Last year, Gov. Michelle Lujan Grisham signed a new law that allows retired teachers to return to work without losing their benefits.

“They created this ability because of the vacancies, and they wanted to attract people back in,” Ellen Bernstein, president of the Albuquerque Teachers’ Federation, said. “And your standard of living can really change if you’re getting your retirement and getting a salary.”

But Target 7 has learned that dozens of teachers are being forced to repay thousands of dollars of retirement money they were receiving while coming back to work.

And it’s all over a form.

“There’s actually a document that they sign off on acknowledging when they return to work,” David Archuleta, executive director of the Education Retirement Board, said. “They do have to receive permission from ERB before doing so.”

Archuleta said the form is needed so they can determine if a teacher is eligible to return to work.
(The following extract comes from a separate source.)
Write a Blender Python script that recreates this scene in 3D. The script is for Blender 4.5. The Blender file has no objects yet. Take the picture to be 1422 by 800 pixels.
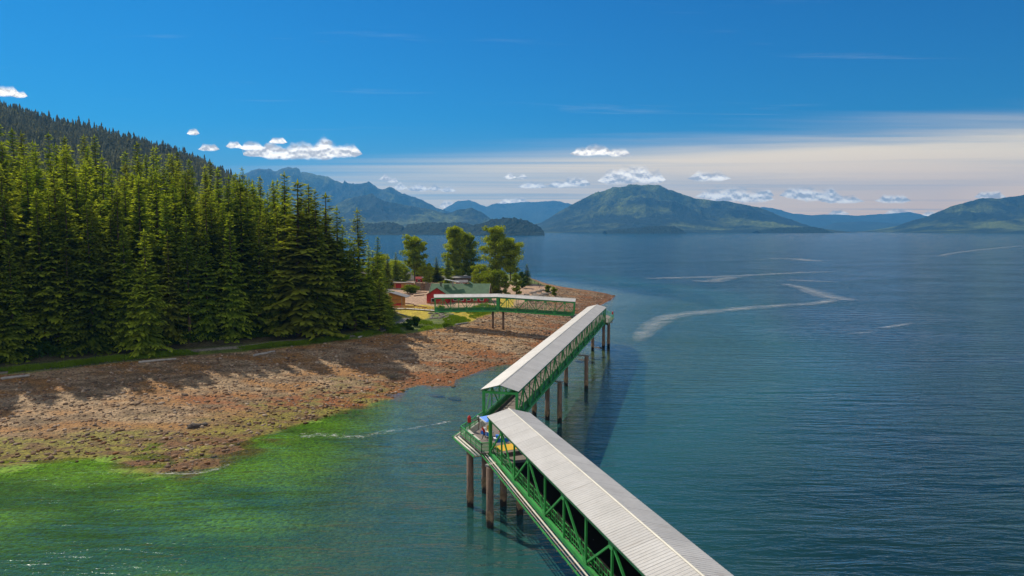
import bpy, bmesh, math, random
import numpy as np
from mathutils import Vector, Matrix

random.seed(7)
RNG = np.random.default_rng(11)
R = math.radians
scene = bpy.context.scene
COL = scene.collection

# ------------------------------------------------------------------ survey
# The photograph is 1422 px wide; one pixel is 1/1000 of the focal length.
H = 34.0
PITCH = math.atan(81.0 / 1000.0)
CP, SP = math.cos(PITCH), math.sin(PITCH)

def ray(u, v):
    a, b = (u - 711) / 1000.0, (400 - v) / 1000.0
    return (a, CP + b * SP, -SP + b * CP)

def at_z(u, v, z):
    d = ray(u, v)
    t = (z - H) / d[2]
    return (d[0] * t, d[1] * t)

def at_y(u, v, y):
    d = ray(u, v)
    t = y / d[1]
    return (d[0] * t, y, H + d[2] * t)

# ------------------------------------------------------------------ helpers
def link(o, parent=None):
    COL.objects.link(o)
    if parent is not None:
        o.parent = parent
    return o

def tag(o, label=None, cat=None, group=None, kind=None):
    if label: o['label'] = label
    if cat: o['category'] = cat
    if group: o['group'] = group
    if kind: o['kind'] = kind
    return o

def empty(name, loc, rz=0.0, label=None, cat=None, group=None):
    o = bpy.data.objects.new(name, None)
    o.empty_display_size = 0.5
    o.location = loc
    o.rotation_euler = (0, 0, rz)
    link(o)
    return tag(o, label, cat, group)

def mesh_np(name, verts, faces, mats, parent=None, midx=None, smooth=False, loc=None, cols=None):
    """faces: (n,k) int array or list of such arrays / list of tuples"""
    me = bpy.data.meshes.new(name)
    v = np.asarray(verts, dtype=np.float32)
    if isinstance(faces, np.ndarray):
        n, k = faces.shape
        me.vertices.add(len(v))
        me.vertices.foreach_set('co', v.ravel())
        me.loops.add(n * k)
        me.loops.foreach_set('vertex_index', faces.astype(np.int32).ravel())
        me.polygons.add(n)
        me.polygons.foreach_set('loop_start', np.arange(0, n * k, k, dtype=np.int32))
        if midx is not None:
            me.polygons.foreach_set('material_index', np.asarray(midx, dtype=np.int32))
        if smooth:
            me.polygons.foreach_set('use_smooth', np.ones(n, dtype=bool))
        me.update(calc_edges=True)
    else:
        me.from_pydata([tuple(map(float, p)) for p in v], [], faces)
        if midx is not None:
            me.polygons.foreach_set('material_index', np.asarray(midx, dtype=np.int32))
        if smooth:
            me.polygons.foreach_set('use_smooth', np.ones(len(me.polygons), dtype=bool))
        me.update()
    if cols is not None:
        for nm, arr in cols.items():
            arr = np.asarray(arr, dtype=np.float32)
            if arr.ndim == 1:
                at = me.attributes.new(nm, 'FLOAT', 'POINT')
                at.data.foreach_set('value', arr)
            else:
                at = me.attributes.new(nm, 'FLOAT_COLOR', 'POINT')
                if arr.shape[1] == 3:
                    arr = np.concatenate([arr, np.ones((len(arr), 1), np.float32)], 1)
                at.data.foreach_set('color', arr.ravel())
    for m in (mats if isinstance(mats, (list, tuple)) else [mats]):
        me.materials.append(m)
    o = bpy.data.objects.new(name, me)
    if loc is not None:
        o.location = loc
    return link(o, parent)

class MB:
    def __init__(s):
        s.v, s.f = [], []
    def add(s, vs, fs):
        b = len(s.v)
        s.v += [tuple(p) for p in vs]
        s.f += [tuple(i + b for i in f) for f in fs]
        return s
    def box(s, c, size, rz=0.0):
        cx, cy, cz = c; a, b, d = size[0] / 2, size[1] / 2, size[2] / 2
        ca, sa = math.cos(rz), math.sin(rz)
        vs = []
        for z in (-d, d):
            for x, y in ((-a, -b), (a, -b), (a, b), (-a, b)):
                vs.append((cx + x * ca - y * sa, cy + x * sa + y * ca, cz + z))
        return s.add(vs, [(3, 2, 1, 0), (4, 5, 6, 7), (0, 1, 5, 4), (1, 2, 6, 5), (2, 3, 7, 6), (3, 0, 4, 7)])
    def bar(s, p, q, w, h=None):
        h = h or w
        p, q = Vector(p), Vector(q)
        d = (q - p).normalized()
        up = Vector((0, 0, 1)) if abs(d.z) < 0.95 else Vector((1, 0, 0))
        a = d.cross(up).normalized() * (w / 2)
        b = a.cross(d).normalized() * (h / 2)
        vs = []
        for c in (p, q):
            for x, y in ((-1, -1), (1, -1), (1, 1), (-1, 1)):
                vs.append(c + a * x + b * y)
        return s.add(vs, [(0, 1, 2, 3), (7, 6, 5, 4), (0, 4, 5, 1), (1, 5, 6, 2), (2, 6, 7, 3), (3, 7, 4, 0)])
    def tube(s, p, q, r, r2=None, n=8, cap=True):
        r2 = r if r2 is None else r2
        p, q = Vector(p), Vector(q)
        d = (q - p).normalized()
        up = Vector((0, 0, 1)) if abs(d.z) < 0.95 else Vector((1, 0, 0))
        a = d.cross(up).normalized(); b = a.cross(d).normalized()
        vs = []
        for c, rr in ((p, r), (q, r2)):
            for i in range(n):
                t = 2 * math.pi * i / n
                vs.append(c + a * (rr * math.cos(t)) + b * (rr * math.sin(t)))
        fs = [(i, (i + 1) % n, n + (i + 1) % n, n + i) for i in range(n)]
        if cap:
            fs += [tuple(range(n - 1, -1, -1)), tuple(range(n, 2 * n))]
        return s.add(vs, fs)
    def prism(s, poly, z0, z1):
        n = len(poly)
        ar = sum(poly[i][0] * poly[(i + 1) % n][1] - poly[(i + 1) % n][0] * poly[i][1] for i in range(n))
        if ar < 0: poly = poly[::-1]
        vs = [(x, y, z0) for x, y in poly] + [(x, y, z1) for x, y in poly]
        fs = [tuple(range(n - 1, -1, -1)), tuple(range(n, 2 * n))]
        fs += [(i, (i + 1) % n, n + (i + 1) % n, n + i) for i in range(n)]
        return s.add(vs, fs)
    def ico(s, c, r, sq=(1, 1, 1), jit=0.0, sub=1, rnd=random):
        bm = bmesh.new()
        bmesh.ops.create_icosphere(bm, subdivisions=sub, radius=1)
        rz = rnd.random() * 6.28
        vs = []
        for v in bm.verts:
            k = 1 + rnd.uniform(-jit, jit)
            x, y, z = v.co.x * sq[0] * k, v.co.y * sq[1] * k, v.co.z * sq[2] * k
            vs.append((c[0] + r * (x * math.cos(rz) - y * math.sin(rz)), c[1] + r * (x * math.sin(rz) + y * math.cos(rz)), c[2] + r * z))
        fs = [tuple(v.index for v in f.verts) for f in bm.faces]
        bm.free()
        return s.add(vs, fs)
    def build(s, name, mat, parent=None, smooth=False, loc=None):
        return mesh_np(name, s.v, s.f, mat, parent, smooth=smooth, loc=loc)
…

He said more than 4,000 educators returned to work this year, but 42 teachers have not filled out those forms and are required to pay the money back.
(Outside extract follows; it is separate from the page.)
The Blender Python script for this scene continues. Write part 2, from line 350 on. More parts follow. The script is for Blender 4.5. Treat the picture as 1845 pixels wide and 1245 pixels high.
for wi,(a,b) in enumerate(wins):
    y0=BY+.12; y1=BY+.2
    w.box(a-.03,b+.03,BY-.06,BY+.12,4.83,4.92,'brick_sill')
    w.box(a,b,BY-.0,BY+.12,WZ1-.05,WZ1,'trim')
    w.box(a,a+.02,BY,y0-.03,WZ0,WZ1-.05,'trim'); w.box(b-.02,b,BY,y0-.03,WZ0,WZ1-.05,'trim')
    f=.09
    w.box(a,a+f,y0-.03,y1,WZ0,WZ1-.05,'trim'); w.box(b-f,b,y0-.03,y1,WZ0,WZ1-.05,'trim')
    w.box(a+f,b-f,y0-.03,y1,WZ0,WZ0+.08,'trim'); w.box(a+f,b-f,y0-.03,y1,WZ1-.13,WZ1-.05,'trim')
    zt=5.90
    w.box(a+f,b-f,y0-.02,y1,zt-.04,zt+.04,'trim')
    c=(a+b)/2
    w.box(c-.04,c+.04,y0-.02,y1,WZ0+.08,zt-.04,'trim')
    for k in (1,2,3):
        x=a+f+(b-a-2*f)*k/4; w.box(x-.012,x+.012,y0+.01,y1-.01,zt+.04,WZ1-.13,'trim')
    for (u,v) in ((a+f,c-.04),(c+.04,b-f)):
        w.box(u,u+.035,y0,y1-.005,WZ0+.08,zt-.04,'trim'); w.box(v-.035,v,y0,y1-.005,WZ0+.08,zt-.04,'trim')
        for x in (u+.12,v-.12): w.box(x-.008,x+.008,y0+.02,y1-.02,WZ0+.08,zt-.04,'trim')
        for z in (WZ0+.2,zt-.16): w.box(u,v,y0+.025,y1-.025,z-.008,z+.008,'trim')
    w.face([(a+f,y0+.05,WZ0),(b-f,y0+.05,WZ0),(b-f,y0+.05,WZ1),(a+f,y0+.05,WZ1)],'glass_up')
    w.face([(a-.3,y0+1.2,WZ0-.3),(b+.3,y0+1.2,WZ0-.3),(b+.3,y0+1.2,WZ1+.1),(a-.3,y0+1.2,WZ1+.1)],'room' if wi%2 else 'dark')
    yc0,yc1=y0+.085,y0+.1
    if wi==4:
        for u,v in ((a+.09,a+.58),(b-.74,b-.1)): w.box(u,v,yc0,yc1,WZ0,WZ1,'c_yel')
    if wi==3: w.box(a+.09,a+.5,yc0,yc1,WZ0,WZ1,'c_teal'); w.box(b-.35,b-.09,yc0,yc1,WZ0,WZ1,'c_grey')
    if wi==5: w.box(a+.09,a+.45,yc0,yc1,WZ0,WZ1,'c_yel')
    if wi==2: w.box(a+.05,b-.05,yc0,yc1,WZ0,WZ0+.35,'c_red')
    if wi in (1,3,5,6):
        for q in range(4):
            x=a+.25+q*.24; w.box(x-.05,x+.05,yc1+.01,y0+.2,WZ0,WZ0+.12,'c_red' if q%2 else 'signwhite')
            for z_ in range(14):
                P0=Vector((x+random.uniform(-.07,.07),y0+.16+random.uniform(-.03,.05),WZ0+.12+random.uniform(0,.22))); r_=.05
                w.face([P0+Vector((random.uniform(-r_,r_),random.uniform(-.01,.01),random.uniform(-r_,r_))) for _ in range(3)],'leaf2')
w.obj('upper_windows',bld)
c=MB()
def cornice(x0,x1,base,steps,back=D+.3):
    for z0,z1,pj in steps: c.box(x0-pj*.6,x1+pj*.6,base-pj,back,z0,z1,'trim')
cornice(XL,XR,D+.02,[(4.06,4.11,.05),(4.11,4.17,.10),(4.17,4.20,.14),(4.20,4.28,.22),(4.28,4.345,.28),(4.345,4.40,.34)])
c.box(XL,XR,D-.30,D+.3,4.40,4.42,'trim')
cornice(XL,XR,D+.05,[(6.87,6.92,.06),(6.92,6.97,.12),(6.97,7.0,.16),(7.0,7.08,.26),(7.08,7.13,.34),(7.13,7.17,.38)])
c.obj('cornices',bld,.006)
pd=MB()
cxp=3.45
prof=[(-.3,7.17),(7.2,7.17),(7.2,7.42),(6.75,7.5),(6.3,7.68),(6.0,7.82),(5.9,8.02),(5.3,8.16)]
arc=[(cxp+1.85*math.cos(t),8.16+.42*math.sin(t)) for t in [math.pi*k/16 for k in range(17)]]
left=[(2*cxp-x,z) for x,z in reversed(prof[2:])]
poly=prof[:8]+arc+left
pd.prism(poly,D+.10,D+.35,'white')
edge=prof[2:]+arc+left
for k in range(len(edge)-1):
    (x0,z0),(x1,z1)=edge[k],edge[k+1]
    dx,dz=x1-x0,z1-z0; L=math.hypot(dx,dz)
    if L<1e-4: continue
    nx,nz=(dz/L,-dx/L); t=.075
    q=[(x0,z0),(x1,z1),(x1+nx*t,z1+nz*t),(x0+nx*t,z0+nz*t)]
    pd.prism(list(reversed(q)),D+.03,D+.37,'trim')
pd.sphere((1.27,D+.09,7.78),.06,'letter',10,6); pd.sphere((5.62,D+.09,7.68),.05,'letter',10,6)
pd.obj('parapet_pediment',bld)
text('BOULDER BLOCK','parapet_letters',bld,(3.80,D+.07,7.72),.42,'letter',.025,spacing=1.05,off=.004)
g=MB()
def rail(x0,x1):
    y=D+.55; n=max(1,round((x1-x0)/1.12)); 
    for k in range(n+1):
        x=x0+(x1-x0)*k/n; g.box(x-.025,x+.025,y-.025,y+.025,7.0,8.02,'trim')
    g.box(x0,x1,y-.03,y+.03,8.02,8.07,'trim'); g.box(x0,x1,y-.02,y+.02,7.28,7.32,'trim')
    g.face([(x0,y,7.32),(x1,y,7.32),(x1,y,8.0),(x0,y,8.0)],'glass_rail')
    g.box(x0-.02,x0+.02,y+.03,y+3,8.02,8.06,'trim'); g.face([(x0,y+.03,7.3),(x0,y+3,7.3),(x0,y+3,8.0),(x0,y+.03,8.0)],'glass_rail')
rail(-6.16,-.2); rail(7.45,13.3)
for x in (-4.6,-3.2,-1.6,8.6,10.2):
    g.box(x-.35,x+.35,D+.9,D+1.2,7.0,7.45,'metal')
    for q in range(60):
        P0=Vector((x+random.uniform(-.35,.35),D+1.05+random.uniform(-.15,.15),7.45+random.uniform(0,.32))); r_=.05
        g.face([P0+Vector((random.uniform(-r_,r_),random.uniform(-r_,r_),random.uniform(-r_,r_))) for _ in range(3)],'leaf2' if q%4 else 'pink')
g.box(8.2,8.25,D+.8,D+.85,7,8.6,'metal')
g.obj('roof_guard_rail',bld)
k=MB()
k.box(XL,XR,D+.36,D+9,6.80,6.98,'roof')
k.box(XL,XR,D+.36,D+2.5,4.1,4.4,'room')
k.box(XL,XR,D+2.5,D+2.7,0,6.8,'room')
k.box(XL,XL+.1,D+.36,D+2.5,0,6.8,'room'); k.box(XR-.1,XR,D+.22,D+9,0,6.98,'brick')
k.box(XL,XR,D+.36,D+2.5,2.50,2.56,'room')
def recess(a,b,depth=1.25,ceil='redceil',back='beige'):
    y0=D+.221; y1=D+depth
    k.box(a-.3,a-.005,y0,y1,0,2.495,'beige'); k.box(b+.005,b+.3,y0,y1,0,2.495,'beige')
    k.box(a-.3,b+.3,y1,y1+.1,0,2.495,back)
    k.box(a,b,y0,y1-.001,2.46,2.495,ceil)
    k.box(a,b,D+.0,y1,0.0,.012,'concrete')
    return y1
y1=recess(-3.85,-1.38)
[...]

“This is driven largely by the (Internal Revenue Service),” Archuleta said. “When someone violates the return to work rules– we are required to go back there and recoup the payments that are made to these individuals during their period of ineligibility.”

And for some, it has been a big bill.

“We had two violations last year. One was recouping $39,000 and another at $25,000,” Archuleta said.

State Treasurer Laura Montoya sits on the ERB and is trying to make changes. She has to vote on whether teachers — who did not fill out the form — should be forced to repay their pensions.

Montoya has been voting no. However, she has not been in the majority.

“So, if you’re taking a pension that is less than $2,000 for a person that’s making less than $1,000 a month just to help substitute teach, that is a negative impact on them and their family,” Montoya said. “I think sometimes it’s that they don’t know about it. It depends on the school district. Some people have stated that it’s in the application process that if you’ve retired, please fill out the return-to-work paperwork. Other ones say that it’s not in there at all, so they’re just unaware.”

Montoya wants school districts to make sure it is written in the application that teachers must fill out the form before returning to work. She also wants the state to change its rules that say the educators shall pay their retirement back if they’re ineligible.

“I understand what the rules are, therefore, but I know that it’s wrong,” Montoya said. “And the cases that we’re seeing, we also have to have logic as to why this rule was intended to be there and how do we implement it, change it, fix it, edit it to be able to accommodate the current circumstances that we’re in, which is the teacher shortage.”